TASK DATA:
--

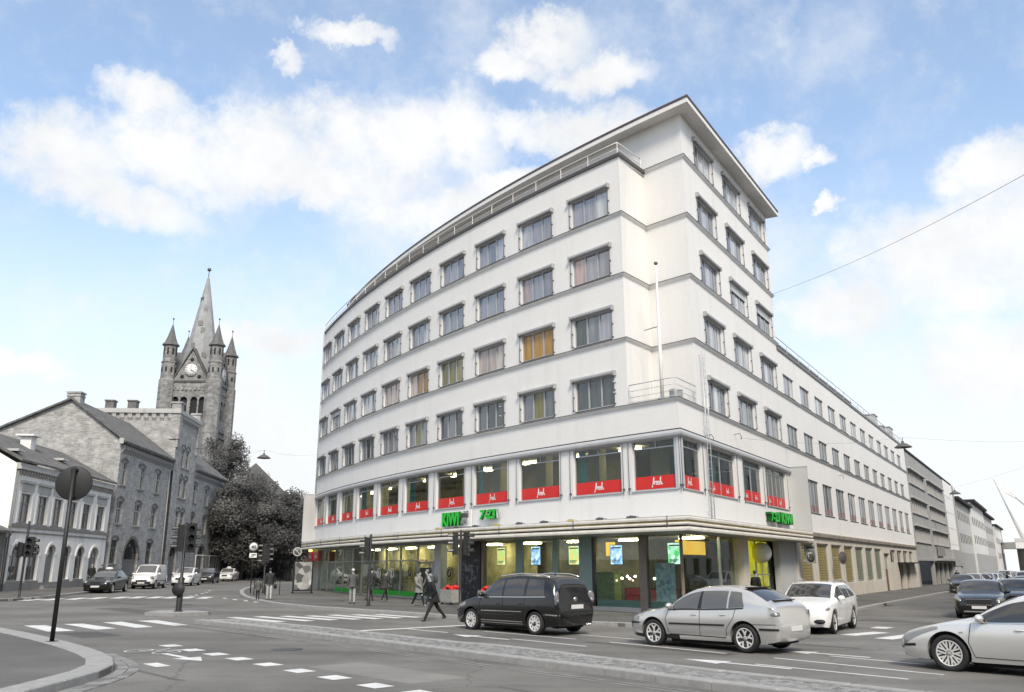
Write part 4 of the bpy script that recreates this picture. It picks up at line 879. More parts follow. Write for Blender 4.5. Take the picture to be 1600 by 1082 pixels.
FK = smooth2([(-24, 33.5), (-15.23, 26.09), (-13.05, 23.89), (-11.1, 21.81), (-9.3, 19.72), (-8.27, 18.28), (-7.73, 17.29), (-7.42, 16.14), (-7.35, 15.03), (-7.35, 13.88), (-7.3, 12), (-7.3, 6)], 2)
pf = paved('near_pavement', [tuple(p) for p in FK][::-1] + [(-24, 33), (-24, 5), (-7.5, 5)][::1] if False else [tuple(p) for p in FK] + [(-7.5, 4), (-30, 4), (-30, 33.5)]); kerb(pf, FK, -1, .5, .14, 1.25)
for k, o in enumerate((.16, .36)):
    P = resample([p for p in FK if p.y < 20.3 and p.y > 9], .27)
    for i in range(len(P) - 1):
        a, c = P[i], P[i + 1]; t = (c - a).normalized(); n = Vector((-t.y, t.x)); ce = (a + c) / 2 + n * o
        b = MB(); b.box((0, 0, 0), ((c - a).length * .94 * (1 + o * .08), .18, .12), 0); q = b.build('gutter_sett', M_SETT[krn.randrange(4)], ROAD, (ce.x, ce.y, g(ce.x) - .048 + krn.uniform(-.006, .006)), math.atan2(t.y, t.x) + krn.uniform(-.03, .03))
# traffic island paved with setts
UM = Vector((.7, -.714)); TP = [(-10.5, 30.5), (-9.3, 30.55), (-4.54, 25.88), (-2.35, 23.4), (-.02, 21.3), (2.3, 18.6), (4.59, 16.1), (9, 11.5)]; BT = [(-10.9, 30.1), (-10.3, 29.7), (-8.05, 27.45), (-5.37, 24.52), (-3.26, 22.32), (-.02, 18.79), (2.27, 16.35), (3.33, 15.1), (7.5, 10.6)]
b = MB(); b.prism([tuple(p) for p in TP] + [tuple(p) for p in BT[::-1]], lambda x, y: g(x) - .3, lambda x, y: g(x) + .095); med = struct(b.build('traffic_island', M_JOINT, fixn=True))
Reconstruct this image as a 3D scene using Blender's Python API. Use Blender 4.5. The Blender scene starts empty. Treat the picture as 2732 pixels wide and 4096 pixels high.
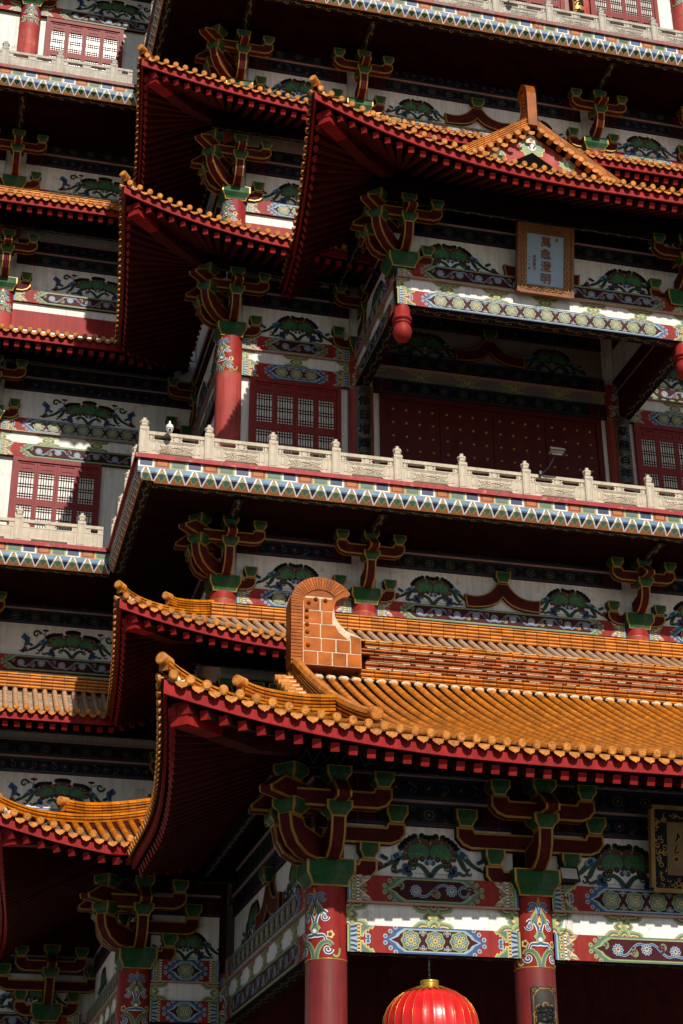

--

EXERCISE PROMPT: Leave out the pictures and restate everything else word for word.

THE RESPONSE:
Write part 4 of the bpy script that recreates this picture. It picks up at line 879. More parts follow. Write for Blender 4.5. Take the picture to be 1600 by 1082 pixels.
FK = smooth2([(-24, 33.5), (-15.23, 26.09), (-13.05, 23.89), (-11.1, 21.81), (-9.3, 19.72), (-8.27, 18.28), (-7.73, 17.29), (-7.42, 16.14), (-7.35, 15.03), (-7.35, 13.88), (-7.3, 12), (-7.3, 6)], 2)
pf = paved('near_pavement', [tuple(p) for p in FK][::-1] + [(-24, 33), (-24, 5), (-7.5, 5)][::1] if False else [tuple(p) for p in FK] + [(-7.5, 4), (-30, 4), (-30, 33.5)]); kerb(pf, FK, -1, .5, .14, 1.25)
for k, o in enumerate((.16, .36)):
    P = resample([p for p in FK if p.y < 20.3 and p.y > 9], .27)
    for i in range(len(P) - 1):
        a, c = P[i], P[i + 1]; t = (c - a).normalized(); n = Vector((-t.y, t.x)); ce = (a + c) / 2 + n * o
        b = MB(); b.box((0, 0, 0), ((c - a).length * .94 * (1 + o * .08), .18, .12), 0); q = b.build('gutter_sett', M_SETT[krn.randrange(4)], ROAD, (ce.x, ce.y, g(ce.x) - .048 + krn.uniform(-.006, .006)), math.atan2(t.y, t.x) + krn.uniform(-.03, .03))
# traffic island paved with setts
UM = Vector((.7, -.714)); TP = [(-10.5, 30.5), (-9.3, 30.55), (-4.54, 25.88), (-2.35, 23.4), (-.02, 21.3), (2.3, 18.6), (4.59, 16.1), (9, 11.5)]; BT = [(-10.9, 30.1), (-10.3, 29.7), (-8.05, 27.45), (-5.37, 24.52), (-3.26, 22.32), (-.02, 18.79), (2.27, 16.35), (3.33, 15.1), (7.5, 10.6)]
b = MB(); b.prism([tuple(p) for p in TP] + [tuple(p) for p in BT[::-1]], lambda x, y: g(x) - .3, lambda x, y: g(x) + .095); med = struct(b.build('traffic_island', M_JOINT, fixn=True))
Reconstruct this image as a 3D scene using Blender's Python API. Use Blender 4.5. The Blender scene starts empty. Treat the picture as 2732 pixels wide and 4096 pixels high.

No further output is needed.